If your stomach is already turning, then you won't be disappointed to learn that beer prices have jumped again, as usual. This year, a Mass (just over a liter) goes for 10 euros ($11) to 10.40, up from 9.70-10.10 last year.

16 festive beer halls will provide room for 118,000 seats. Traditionally, that's where six of Munich's biggest breweries - Augustiner, Hacker-Pschorr, Löwenbräu, Paulaner, Spaten and Staatliches Hofbräuhaus - serve their wares in huge mugs.

Crews set up for Oktoberfest 2015, Copyright: picture-alliance/dpa/P. Kneffe
The set-up for this year's festival is already underwayImage: picture-alliance/dpa/P. Kneffe

An additional 128 food stations will dish out Bavarian specialties like roast chicken, local Obatzda cheese, sausages, fried fish, and ox meat.

New on the menu this year is beer-flavored ice cream, flower-shaped cotton candy, and diabetes-friendly nuts fried in pear sugar, announced Wies'n director Josef Schmid.

Oktoberfest originally dates back to 1810, when King Ludwig I of Bavaria and Princess Therese of Saxony-Hildburghausen celebrated their wedding with a huge outdoor party. Since then, the festival has taken place every year with 24 exceptions due to the world wars and a cholera epidemic in the mid-19th century.

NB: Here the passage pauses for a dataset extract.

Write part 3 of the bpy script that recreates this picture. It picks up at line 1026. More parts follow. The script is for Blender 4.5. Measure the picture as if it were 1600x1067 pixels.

This year, over six million visitors from all over the world are expected to make a pilgrimage to the Wies'n.

Let's hope most of them remember to order their beer after they've tried out the world's biggest swing. Otherwise some of the 13,000 Oktoberfest employees may have an unpleasant job to do. Fortunately, there are 1,500 toilets on the Wies'n which are all available free of charge.